Of all the many modes of transportation, I have always liked trains most of all. (Prior to my knee and back problems a couple of years ago, I invariably even preferred the New York City Subway to riding the bus!).
Forty years ago, an assignment in my undergraduate American Political Thought class was to write an American "Utopia." There are any number of things about the America I envisioned in that paper that I might not subscribe to today, but the privileged status of inter-city train travel that I included in my "Utopia" expressed an anti-automibile bias I still feel (even if I now have to drive a car every single day!).
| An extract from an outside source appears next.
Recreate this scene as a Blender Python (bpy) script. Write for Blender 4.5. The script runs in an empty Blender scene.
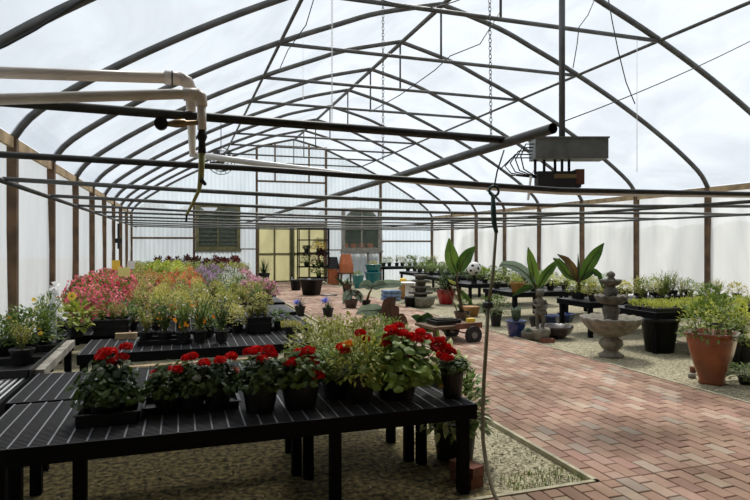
import bpy, math, random
from mathutils import Vector, Matrix
rnd = random.Random(7)
PI = math.pi
# ------------------------------------------------------------------ camera model and measuring helper
F = 584.0; VH = 243.0; H0 = 1.5
TH = math.atan(194 / F); CT, ST = math.cos(TH), math.sin(TH)
def P(u, v, Z=None, X=None, Y=None):
    a = (u - 375) / F; b = -(v - VH) / F
    d = Vector((a * CT + ST, CT - a * ST, b))
    if Z is not None: k = (Z - H0) / d.z
    elif X is not None: k = X / d.x
    else: k = Y / d.y
    return Vector((d.x * k, d.y * k, H0 + d.z * k))
def depth(p): return p[0] * ST + p[1] * CT
def UV(p):
    z = depth(p); x = p[0] * CT - p[1] * ST
    return 375 + F * x / z, VH - F * (p[2] - H0) / z
def mpp(p): return depth(p) / F
# ------------------------------------------------------------------ scene helpers
SC = bpy.context.scene; COL = SC.collection
def mat(name, col, rough=.6, metal=0, var=0, scale=20, bump=0, spec=.5, col2=None, detail=4, coat=0):
    m = bpy.data.materials.new(name); m.use_nodes = True
    nt = m.node_tree; b = nt.nodes['Principled BSDF']
    b.inputs['Base Color'].default_value = (*col, 1); b.inputs['Roughness'].default_value = rough
    b.inputs['Metallic'].default_value = metal; b.inputs['Specular IOR Level'].default_value = spec
    b.inputs['Coat Weight'].default_value = coat
    if var or bump or col2:
        tc = nt.nodes.new('ShaderNodeTexCoord'); nz = nt.nodes.new('ShaderNodeTexNoise')
        nz.inputs['Scale'].default_value = scale; nz.inputs['Detail'].default_value = detail
        nt.links.new(tc.outputs['Object'], nz.inputs['Vector'])
        cr = nt.nodes.new('ShaderNodeValToRGB'); cr.color_ramp.elements[0].position = .35; cr.color_ramp.elements[1].position = .65
        c2 = col2 or tuple(min(1, c * (1 + var)) for c in col)
        c1 = col if col2 else tuple(c * (1 - var) for c in col)
        cr.color_ramp.elements[0].color = (*c1, 1); cr.color_ramp.elements[1].color = (*c2, 1)
        nt.links.new(nz.outputs['Fac'], cr.inputs['Fac']); nt.links.new(cr.outputs['Color'], b.inputs['Base Color'])
        if bump:
            bp = nt.nodes.new('ShaderNodeBump'); bp.inputs['Strength'].default_value = bump; bp.inputs['Distance'].default_value = .01
            nt.links.new(nz.outputs['Fac'], bp.inputs['Height']); nt.links.new(bp.outputs['Normal'], b.inputs['Normal'])
    return m
def leafmat(name, c1, c2, trans=.35, rough=.5, scale=9):
    m = bpy.data.materials.new(name); m.use_nodes = True; nt = m.node_tree; b = nt.nodes['Principled BSDF']
    tc = nt.nodes.new('ShaderNodeTexCoord'); nz = nt.nodes.new('ShaderNodeTexNoise'); nz.inputs['Scale'].default_value = scale
    nz.inputs['Detail'].default_value = 3
    oi = nt.nodes.new('ShaderNodeObjectInfo')
    nt.links.new(tc.outputs['Object'], nz.inputs['Vector'])
    ad = nt.nodes.new('ShaderNodeMath'); ad.operation = 'MULTIPLY_ADD'; ad.inputs[1].default_value = .5
    nt.links.new(oi.outputs['Random'], ad.inputs[0]); nt.links.new(nz.outputs['Fac'], ad.inputs[2])
    cr = nt.nodes.new('ShaderNodeValToRGB'); cr.color_ramp.elements[0].position = .45; cr.color_ramp.elements[1].position = 1.0
    cr.color_ramp.elements[0].color = (*c1, 1); cr.color_ramp.elements[1].color = (*c2, 1)
    nt.links.new(ad.outputs[0], cr.inputs['Fac']); nt.links.new(cr.outputs['Color'], b.inputs['Base Color'])
    b.inputs['Roughness'].default_value = rough; b.inputs['Specular IOR Level'].default_value = .35
    tr = nt.nodes.new('ShaderNodeBsdfTranslucent'); nt.links.new(cr.outputs['Color'], tr.inputs['Color'])
    mx = nt.nodes.new('ShaderNodeMixShader'); mx.inputs[0].default_value = trans
    out = nt.nodes['Material Output']
    nt.links.new(b.outputs[0], mx.inputs[1]); nt.links.new(tr.outputs[0], mx.inputs[2]); nt.links.new(mx.outputs[0], out.inputs[0])
    return m
def filmmat(name, tcol, dcol, tfac, scale=(1, 1, 1), nscale=1.5, dirt=.25, rough_bump=0):
    """plastic sheeting: mostly scatters light, partly lets it straight through"""
    m = bpy.data.materials.new(name); m.use_nodes = True; nt = m.node_tree; nt.nodes.clear()
    out = nt.nodes.new('ShaderNodeOutputMaterial'); tr = nt.nodes.new('ShaderNodeBsdfTransparent'); tl = nt.nodes.new('ShaderNodeBsdfTranslucent')
    df = nt.nodes.new('ShaderNodeBsdfDiffuse')
    tc = nt.nodes.new('ShaderNodeTexCoord'); mp = nt.nodes.new('ShaderNodeMapping'); mp.inputs['Scale'].default_value = scale
    nz = nt.nodes.new('ShaderNodeTexNoise'); nz.inputs['Scale'].default_value = nscale; nz.inputs['Detail'].default_value = 5; nz.inputs['Distortion'].default_value = .6
    nt.links.new(tc.outputs['Object'], mp.inputs[0]); nt.links.new(mp.outputs[0], nz.inputs['Vector'])
    cr = nt.nodes.new('ShaderNodeValToRGB'); cr.color_ramp.elements[0].position = .3; cr.color_ramp.elements[1].position = .62
    cr.color_ramp.elements[0].color = (*[c * (1 - dirt) for c in dcol], 1); cr.color_ramp.elements[1].color = (*dcol, 1)
    nt.links.new(nz.outputs['Fac'], cr.inputs['Fac'])
    nt.links.new(cr.outputs['Color'], tl.inputs['Color']); nt.links.new(cr.outputs['Color'], df.inputs['Color'])
    tr.inputs['Color'].default_value = (*tcol, 1)
    m1 = nt.nodes.new('ShaderNodeMixShader'); m1.inputs[0].default_value = .18
    nt.links.new(tl.outputs[0], m1.inputs[1]); nt.links.new(df.outputs[0], m1.inputs[2])
    m2 = nt.nodes.new('ShaderNodeMixShader'); m2.inputs[0].default_value = tfac
    nt.links.new(m1.outputs[0], m2.inputs[1]); nt.links.new(tr.outputs[0], m2.inputs[2]); nt.links.new(m2.outputs[0], out.inputs[0])
    return m

class MB:
    def __init__(s): s.v = []; s.f = []; s.m = []; s.mi = 0
    def quad(s, *pts):
        n = len(s.v); s.v += [tuple(p) for p in pts]; s.f.append(tuple(range(n, n + len(pts)))); s.m.append(s.mi)
    def box(s, x0, x1, y0, y1, z0, z1, M=None):
        n = len(s.v); c = [(x, y, z) for z in (z0, z1) for y in (y0, y1) for x in (x0, x1)]
        if M is not None: c = [tuple(M @ Vector(p)) for p in c]
        s.v += c
        for f in ((0, 2, 3, 1), (4, 5, 7, 6), (0, 1, 5, 4), (2, 6, 7, 3), (0, 4, 6, 2), (1, 3, 7, 5)):
            s.f.append(tuple(n + i for i in f)); s.m.append(s.mi)
        return s
    def bar(s, a, b, w, h, up=(0, 0, 1)):
        a = Vector(a); b = Vector(b); d = (b - a); L = d.length; d.normalize()
        up = Vector(up)
        if abs(d.dot(up)) > .98: up = Vector((0, 1, 0))
        r = d.cross(up).normalized(); t = r.cross(d)
        M = Matrix((( r.x, d.x, t.x, a.x), (r.y, d.y, t.y, a.y), (r.z, d.z, t.z, a.z), (0, 0, 0, 1)))
        return s.box(-w / 2, w / 2, 0, L, -h / 2, h / 2, M)
    def tube(s, pts, r, seg=8, caps=True):
        pts = [Vector(p) for p in pts]; n0 = len(s.v); N = len(pts)
        rr = r if hasattr(r, '__len__') else [r] * N
        prev = None
        for i, p in enumerate(pts):
            d = (pts[min(i + 1, N - 1)] - pts[max(i - 1, 0)])
            d = d.normalized() if d.length > 1e-9 else Vector((0, 0, 1))
            if prev is None:
                a = Vector((0, 0, 1)) if abs(d.z) < .9 else Vector((1, 0, 0)); x = d.cross(a).normalized()
            else:
                x = (prev - d * prev.dot(d)).normalized()
            prev = x; y = d.cross(x)
            for k in range(seg):
                t = 2 * PI * k / seg; s.v.append(tuple(p + (x * math.cos(t) + y * math.sin(t)) * rr[i]))
        for i in range(N - 1):
            for k in range(seg):
                a = n0 + i * seg + k; b = n0 + i * seg + (k + 1) % seg
                s.f.append((a, b, b + seg, a + seg)); s.m.append(s.mi)
        if caps:
            s.f.append(tuple(n0 + k for k in range(seg))[::-1]); s.m.append(s.mi)
            s.f.append(tuple(n0 + (N - 1) * seg + k for k in range(seg))); s.m.append(s.mi)
        return s
    def lathe(s, prof, seg=24, c=(0, 0, 0), mod=None, close=True, sq=0, rot=0):
        n0 = len(s.v); N = len(prof)
        for i, (r, z) in enumerate(prof):
            for k in range(seg):
                t = 2 * PI * k / seg + rot; q = r
                if sq:  # rounded-square section
                    q = r / (abs(math.cos(t)) ** sq + abs(math.sin(t)) ** sq) ** (1 / sq)
                dz = 0
                if mod: q, dz = mod(q, t, i, z)
                s.v.append((c[0] + q * math.cos(t), c[1] + q * math.sin(t), c[2] + z + dz))
        for i in range(N - 1):
            for k in range(seg):
                a = n0 + i * seg + k; b = n0 + i * seg + (k + 1) % seg
                s.f.append((a, b, b + seg, a + seg)); s.m.append(s.mi)
        if close:
            s.f.append(tuple(n0 + k for k in range(seg))[::-1]); s.m.append(s.mi)
            s.f.append(tuple(n0 + (N - 1) * seg + k for k in range(seg))); s.m.append(s.mi)
        return s
    def ball(s, c, rx, ry=None, rz=None, seg=12, rings=8, M=None):
        ry = ry or rx; rz = rz or rx; n0 = len(s.v)
        for i in range(rings + 1):
            ph = PI * (i + .02) / (rings + .04)
            for k in range(seg):
                t = 2 * PI * k / seg; p = Vector((rx * math.sin(ph) * math.cos(t), ry * math.sin(ph) * math.sin(t), -rz * math.cos(ph)))
                if M is not None: p = M @ p
                s.v.append((c[0] + p.x, c[1] + p.y, c[2] + p.z))
        for i in range(rings):
            for k in range(seg):
                a = n0 + i * seg + k; b = n0 + i * seg + (k + 1) % seg
                s.f.append((a, b, b + seg, a + seg)); s.m.append(s.mi)
        s.f.append(tuple(n0 + k for k in range(seg))[::-1]); s.m.append(s.mi)
        s.f.append(tuple(n0 + rings * seg + k for k in range(seg))); s.m.append(s.mi)
        return s
    def disc(s, c, n, r, k=6, cup=.2, rot=None):
        c = Vector(c); n = Vector(n).normalized(); a = Vector((0, 0, 1)) if abs(n.z) < .9 else Vector((1, 0, 0))
        x = n.cross(a).normalized(); y = n.cross(x); n0 = len(s.v); ro = rot if rot is not None else rnd.random() * 6
        s.v.append(tuple(c))
        for i in range(k):
            t = 2 * PI * i / k + ro; w = r * (.88 + .24 * ((i * 7) % 3) / 2)
            s.v.append(tuple(c + x * w * math.cos(t) + y * w * math.sin(t) + n * (r * cup * (1 if i % 2 else .5))))
        for i in range(k):
            s.f.append((n0, n0 + 1 + i, n0 + 1 + (i + 1) % k)); s.m.append(s.mi)
    def blade(s, b, d, L, W, droop=.3, n=3, fold=.0, side=None, prof=None):
        """a leaf: starts at b along d, bends down, width profile"""
        b = Vector(b); d = Vector(d).normalized(); z = Vector((0, 0, 1))
        if side is None:
            side = d.cross(z)
            side = side.normalized() if side.length > .05 else Vector((math.cos(L * 999), math.sin(L * 999), 0))
        n0 = len(s.v); p = b.copy(); cur = d.copy(); st = L / n
        for i in range(n + 1):
            t = i / n; w = (prof(t) if prof else math.sin(PI * min(1, .12 + t * .88)) ** .8) * W / 2
            up = side.cross(cur)
            if fold:
                s.v += [tuple(p - side * w + up * w * fold), tuple(p), tuple(p + side * w + up * w * fold)]
            else: s.v += [tuple(p - side * w), tuple(p + side * w)]
            p = p + cur * st; cur = (cur - z * droop * st / L * 1.5).normalized()
        c = 3 if fold else 2
        for i in range(n):
            for j in range(c - 1):
                a = n0 + i * c + j; s.f.append((a, a + 1, a + 1 + c, a + c)); s.m.append(s.mi)
    def mesh(s, name, mats, smooth=False):
        me = bpy.data.meshes.new(name); me.from_pydata(s.v, [], s.f)
        for m in (mats if isinstance(mats, (list, tuple)) else [mats]): me.materials.append(m)
        me.polygons.foreach_set('material_index', s.m)
        if smooth: me.polygons.foreach_set('use_smooth', [True] * len(s.f))
        me.update(); return me
    def build(s, name, mats, parent=None, smooth=False, loc=None):
        return obj(name, s.mesh(name, mats, smooth), parent, loc)
def obj(name, me, parent=None, loc=None, rz=0, sc=None):
    o = bpy.data.objects.new(name, me); COL.objects.link(o)
    if parent is not None: o.parent = parent
    if loc is not None: o.location = loc
    if rz: o.rotation_euler = (0, 0, rz)
    if sc: o.scale = (sc, sc, sc) if not hasattr(sc, '__len__') else sc
    return o
LABELS = {}
def tag(o, label, cat, group=None):
    n = len(label.split())
    if not 4 <= n <= 16: print('LABEL LENGTH', n, label)
    if label in LABELS and not (group and LABELS[label] == group): print('DUP LABEL', label)
    LABELS[label] = group
    o['label'] = label; o['category'] = cat
    if group: o['group'] = group
    return o
def thing(name, label, cat, loc=(0, 0, 0), rz=0, group=None, sc=None):
    return tag(obj(name, None, None, loc, rz, sc), label, cat, group)
def struct(o): o['kind'] = 'structure'; return o
ORD = ['zeroth', 'first', 'second', 'third', 'fourth', 'fifth', 'sixth', 'seventh', 'eighth', 'ninth', 'tenth', 'eleventh', 'twelfth', 'thirteenth', 'fourteenth']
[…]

Living in New York until last year, I almost always took Amtrak if I was going to Washingotn, Dc, or to Boston. Although I can hear the railraod from my bedroom at night, it's entirely freight traffic. Although there is now a welcome MegaBus connection between Knoxville and DC, there is no longer any passenger train service from Knoxville to anywhere. (There is a beautiful train station, walking distance from my church, which -oddly - is now slated to become a high school!)
All this is on my mind because of reading George Will's political column in the March 7 Newsweek. As for Will's take on trains, his title says it all: "High Speed to Insolvency: Why Liberals Love Trains." Now Will is undoubtedly one of the brighter bulbs in the conservative chandelier, and there have been many occasions over the decades when I have found much wisdom and insight in his analyses. Nor do I necessarily doubt Will's facts, however much I disagree with his pro-car ideology. He is probably correct on the costliness of rail transportation. Indeed, I am almost willing to stipulate that probably any other way of getting from place to place - bus, plane, or even auto - is probably more efficient and less expensive to society in the long run. But I still prefer trains!
Some of that may be purely personal and esthetic. Airline travel was once seen as luxurious, but not anymore. Trains are the one mode of travel (apart perhaps from ships, which are also largely irrelevant as alternatives) where one can really sit in comfort and also walk around, etc. Admittedly, however, that is a highly personal preference.
At its heart, however, Will's argument is about freedom - individual freedom. "To progressives," contends Will, "the best thing about railroads is that people riding them are not in automobiles, which are subversice of the deference on whihc progressivism depends. Automobiles go hither and yon, whever and wherever the friver desires, without timetables," Will continues. "Automobiles encourage people to think they - unsupervised, untutored, and unscripted - are masters of their fates. The automoibile encourages people in delusions of adequacy, which make them resistant to government by experts who know what chopices people should make."
That quasi-libertarian argument resonates deeply at the roots of Americna experience. As I have often said, in explaining American values to European friends, most of our ancestors came here to get away from overly controlling social structures, which is why Americans will often choose the excesses of liberty over the security and comfort of government intervention in their lives. I understand that - and can even agree with it up to a point.
But there is another dimension to human existence, which an uncritical preoccupation with liberty misses. What is so powerfully appealing about trains to me is how irreducibly (as I believe Tony Judt once remarked) public traveling by train is. It is a communal experience, which for me taps into the fundamentally social dimension of human nature - the very dimension which is so thoroughly under attack today.
Trains may not be efficient. They probably are more costly than we can as a country afford at present. But they represent something we cannot afford to forget about why we need a country and what it takes to flourish as full human beings - something we forget to our great peril.